Hydrogen Wind Electrolysis

why won’t this free energy patent work? 4084375?
US Patent 4084375
I once had a dream that I created a free energy generator. I woke up an immediately drew the device from the dream, then I kept deveoping it and was so confident it would work that I tried to patent it. The patent got rejected because a similar one already exists. Now I am left puzzeled as to why it hasn’t been put into use because it was pantented almost 30 years ago!
It basically uses electrolysis to create HHO bubbles which lift buckets up to turn a turbine which creates the current to continue the elecrolysis. The deeper and taller it is – the more power it can make. simple.
I can only think that it would work, but may not produce enough Hydrogen/power to make it cost effective compared to other free energys like wind turbines so that could be why it hasn’t been tried.

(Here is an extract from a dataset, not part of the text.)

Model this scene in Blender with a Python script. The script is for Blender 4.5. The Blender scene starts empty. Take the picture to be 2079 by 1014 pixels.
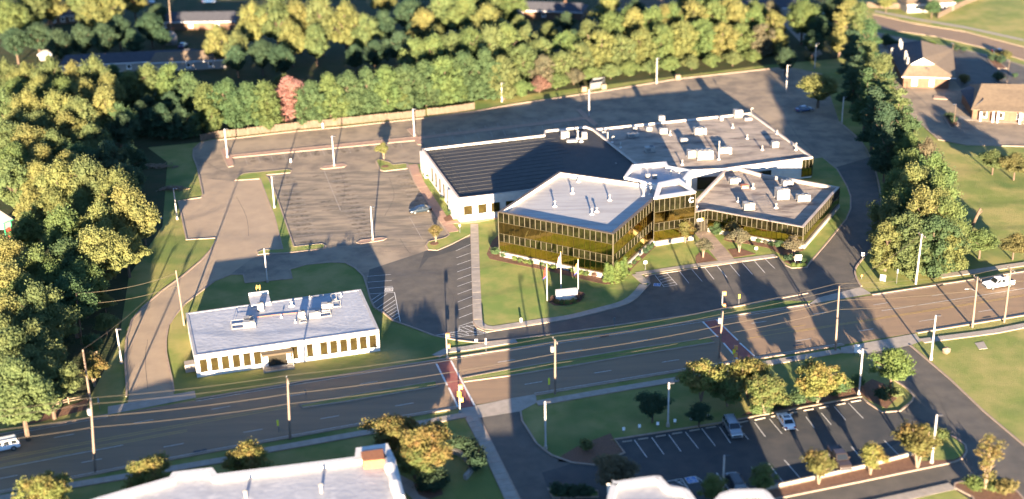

The reason it won’t work is subtle. Yes, on first glance it does look like a good argument that, even though the power output is small, it can in principle be increased without bound just by increasing the height of the water column. So eventually (the thing might have to be a mile tall, but eventually) you have to break even, right? Not quite . . .
So you’re getting energy from the buoyant force on a bubble. Which means you’re exploiting the pressure gradient in the liquid (since this is how buoyancy works). As you increase the height of the liquid column, you also increase the pressure at the point where you’re creating the bubbles. This is essential to how the thing works; there’s no way around it.
Here’s the crucial hint: The energy required to create bubbles increases with pressure. This is well known in thermodynamics, but the effect is small enough in most practical situations that it’s a fact that you may have not run into. The energy you’re exploiting through the buoyant force is actually put into the system with your electrolysis system. This is in addition to the energy required to break the chemical bonds. So the system will never break even.
As the depth increases, you’ll have to put in just a little more electrolysis power than you expected to, and you won’t get all that energy back by extracting work from the rising bubbles.
Analyzing why perpetual motion machines won’t work is actually a really good way of improving your conceptual understanding of physics. I highly recommend it. Sometimes the crucial flaw is really easy to overlook! This was a good one, I have to say.